Gina gasket solution
Kaslund says that during the manufacturing process, one end of each tunnel segment is mounted with a Gina gasket, which is a huge hollow vulcanised rubber fitting designed to sit around the entire end of the segment.
In a process which has changed little over the past 70 years, the Gina gasket is then used to connect the segments forming a watertight seal.
Once an element has been laid in the trench, it is coupled together with the adjacent segment and pulled against it using hydraulic jacks. As the elements are brought together the gasket squashes around the join, forming a small reservoir between the two steel bulkheads. The construction team then gets to work pumping the water out of this reservoir which makes the water pressure on the other end of the element compress the Gina profile which seals the joint.
Later a second rubber seal, known as an Omega seal, is then clamped across the joint on the inside of the tunnel and, once the pressure between the Gina and Omega seals has been tested, the temporary bulkheads are removed.
“At the start of the project we evaluated several possible solutions to improve the existing [Gina] joint technology but we did not find solutions superior to the well-known technology developed slightly from the 1950s,” Kaslund says. “Also the size of the tunnel project was assessed to be too long to try a new technology before testing it in smaller scale.”
The process continues until all the elements are in place.

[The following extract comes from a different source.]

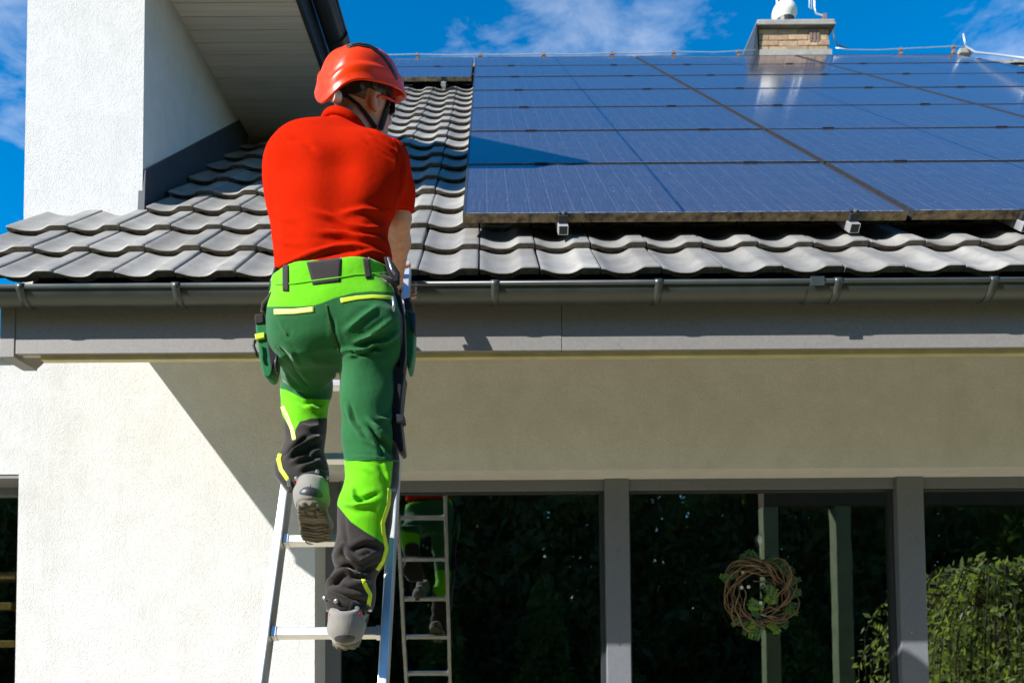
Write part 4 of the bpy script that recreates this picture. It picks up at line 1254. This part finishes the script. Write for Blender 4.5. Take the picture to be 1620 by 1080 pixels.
def patch(name, bvh, quad, mat, parent, off=.001, th=.0012, n=10, Y0=2.35):
    q = [np.array(p, float) for p in quad]; vs = []; last = Y0
    for i in range(n + 1):
        for j in range(n + 1):
            u, v = j / n, i / n
            p = (q[0] * (1 - u) + q[1] * u) * (1 - v) + (q[3] * (1 - u) + q[2] * u) * v
            h, nn, last = cast(bvh, p[0], p[1], last); vs.append(h + nn * off)
    fs = [(i * (n + 1) + j, (i + 1) * (n + 1) + j, (i + 1) * (n + 1) + j + 1, i * (n + 1) + j + 1) for i in range(n) for j in range(n)]
    V_ = np.array(vs); a, b, c, d = [V_[fs[len(fs) // 2][i]] for i in range(4)]
    if np.cross(c - a, d - b) @ (a - CAM) > 0: fs = [t[::-1] for t in fs]
    o = mesh_obj(name, V_, fs, mat, parent)
    s = o.modifiers.new('thick', 'SOLIDIFY'); s.thickness = th; s.offset = 1
    return o
for ln_ in ([(616, 211), (626, 228), (631, 252), (630, 285), (625, 318), (620, 338)], [(613, 331), (630, 332), (651, 331)]):
    drape('seam', sh_bvh, ln_, 2.2, MAT['shirt'], shirt, .0004, .0006, Y0=2.3)
patch('back_patch', tr_bvh, [(485, 415.5), (540.5, 408), (538, 446), (495, 451)], MAT['char'], trs)
drape('belt_loop', tr_bvh, [(452.5, 420), (452.5, 461)], 9, MAT['char'], trs, .002)
drape('belt_loop', tr_bvh, [(578, 405), (583, 441)], 10, MAT['char'], trs, .002)
drape('waist_seam', tr_bvh, [(436, 450), (465, 449), (493, 445), (540, 439), (560, 435), (612, 432)], 1.6, MAT['lime'], trs, .0015)
drape('pocket_trim', tr_bvh, [(434, 493.5), (465, 493), (497, 489.5)], 8.5, MAT['pale_yel'], trs, .001)
drape('pocket_trim', tr_bvh, [(539, 476), (565, 471.5), (590, 469.5), (620, 471)], 7.5, MAT['yel'], trs, .001, wend=5)
drape('seat_seam', tr_bvh, [(516, 482), (520, 505), (527, 530), (537, 557)], 3, MAT['trousers'], trs, .002)
drape('seat_seam', tr_bvh, [(440, 546), (455, 566), (468, 590), (486, 614)], 1.8, MAT['green'], trs, .0012)
drape('yellow_zip', tr_bvh, [(616, 772), (614, 798), (605, 827), (606.5, 844), (611, 867), (606, 886), (596, 901)], 6, MAT['yel'], trs, .001)
drape('yellow_zip', tr_bvh, [(574.5, 915.5), (578, 927), (585, 940), (582, 958)], 6.5, MAT['yel'], trs, .001)
drape('knee_seam', tr_bvh, [(547, 726.5), (590, 726.5), (631, 729)], 3.0, MAT['green'], trs, .002)
drape('yellow_zip', tr_bvh, [(447, 643), (455.5, 661), (463, 679.6), (466, 696)], 6.5, MAT['pale_yel'], trs, .001, Y0=2.56)
drape('yellow_zip', tr_bvh, [(446, 709), (441, 726), (445, 742.6), (457, 760)], 6.5, MAT['yel'], trs, .001, Y0=2.47)
drape('hem_strap', tr_bvh, [(515, 938), (540, 948), (560, 957), (586, 964)], 15, MAT['char'], trs, .001, Y0=2.27)
drape('hem_tab', tr_bvh, [(553, 957), (566, 962), (580, 966)], 16, MAT['black'], trs, .004, Y0=2.27)
drape('hem_strap', tr_bvh, [(466, 766), (480, 756), (500, 748), (517, 752)], 14, MAT['char'], trs, .001, Y0=2.45)
def stud(x, y, bvh, r, mat, parent, name='snap_stud', Y0=2.35):
    h, n, _ = cast(bvh, x, y, Y0); m = MB(); m.tube([h, h + n * .007, h + n * .009], [r, r, r * .6], 10); m.build(name, mat, parent, smooth=False)
for x, y in ((533, 950), (516, 945), (564, 960)): stud(x, y, tr_bvh, .0062, MAT['steel'], trs)
for x, y in ((501, 747.5), (515, 756), (470, 757)): stud(x, y, tr_bvh, .0062, MAT['steel'], trs)
for x, y in ((581, 963), (459, 763), (619, 775)):
    h, n, _ = cast(tr_bvh, x, y, 2.35); m = MB(); m.obox(h + n * .007, (1, 0, 0), n, np.cross((1, 0, 0), n), (.005, .003, .011)); m.build('zip_puller', MAT['steel'], trs, bevel=.002)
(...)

Then, Kaslund says, they will be secured in the tunnel trench with gravel and sand and covered with a protective layer of stone which will be level with the existing seabed.
Once that is complete, the construction team can begin work on the tunnel’s technical and mechanical installations such as railway tracks, ventilation, cameras, communication systems, signage and painting, which then must be thoroughly tested before the tunnel’s expected opening date of mid-2029.
+100 year design life
Kaslund says that once in operation, the Fehmarnbelt Tunnel has been designed to be used for well over a century, justifying the €7.1bn cost.
Femern A/S hopes to recoup that cash by charging car drivers a toll – likely to be set at close to the rate for the ferry crossing, which is currently around €100.
And, by halving journey times between Scandinavia and Central Europe, Femern predicts that the tunnel will be so popular that it could be $4bn in profit after just 50 years.
By providing a viable ‘green’ alternative to flying, the tunnel can also justify the huge carbon cost involved in its creation. And, as technology continues to evolve to include more powerful EV batteries and electrified roads that recharge cars’ batteries as they drive, Kaslund predicts that demand could be even greater.
“The tunnel will be built to last at least 120 years so the project will pay itself back CO2-wise many times over in its lifespan,” he says.
“This is based on today’s technology in the car fleet and the ferries and our traffic model prognosis. New developments of transportation technology within the next 10-20 years such as e-roads would therefore have a positive effect on the payback time.”